Amputechture (2006) + MDPV (Bath Salts)

Without the proper precautions, this album will chew your brain like gum and stick it to the bottom of God’s desk. You need something to put you in a state where you can hear lyrics like “The kiosk in my temporal lobe is shaped like Rosalyn Carter,” and just say hell yeah dude. Something to shield you from the psychic damage that songs like “Tetragrammaton” and “Viscera Eyes” can deal out. The free trial of psychosis that bath salts offer is the only companion that you can trust to guide you through these eight labyrinthine tracks, and to help you defeat the swat team that is currently breaching your apartment door.

Frances the Mute (2005) + K2 (Spice)

Here we find what many consider to be The Mars Volta’s highest high, but also their most challenging ascent. Frances is supposedly a concept album, but every time someone tries to explain the story to me I get a really bad migraine and then suddenly wake up behind the wheel of a car approaching the US-Mexico border. The epic arrangements and experimental ambient passages are likely to overwhelm listeners who haven’t already taped black trash bags over all of the windows in their homes. K2 pairs with Francis for this exact reason; becoming a prisoner in your own body gives you no choice but to stay laser-focused on the music. You may be tempted to check Instagram during Omar’s four-minute solo in the iconic opening track, but this isn’t an option when blinking too fast makes your heart rate skyrocket. Spice from your local smoke or vape shop will suffice, but we recommend an early 2000s midwestern gas station vintage if at all possible. (Pick up “Frances the Mute” in our store, buy the drugs elsewhere)

Deloused in the Comatorium (2003) + α-Pyrrolidinohexiophenone (Alpha-PHP)

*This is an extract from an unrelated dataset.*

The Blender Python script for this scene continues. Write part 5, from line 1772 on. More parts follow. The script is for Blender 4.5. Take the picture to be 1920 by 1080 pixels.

Deloused is arguably the best debut album in the prog, marred only by an unconscionable amount of Red Hot Chili Peppers cameos. If you can only make it through one Volta album it should probably be this one, and you should probably do it with a head full of dirty stimulants. Wait for the tremors and cold sweats to set in before pressing play. The sirens of the ambulance a loved one has likely already called for you will sync up with the opening guitar line of Son et Lumiere. Just show the paramedics your Spotify listening history and they will know exactly what to do.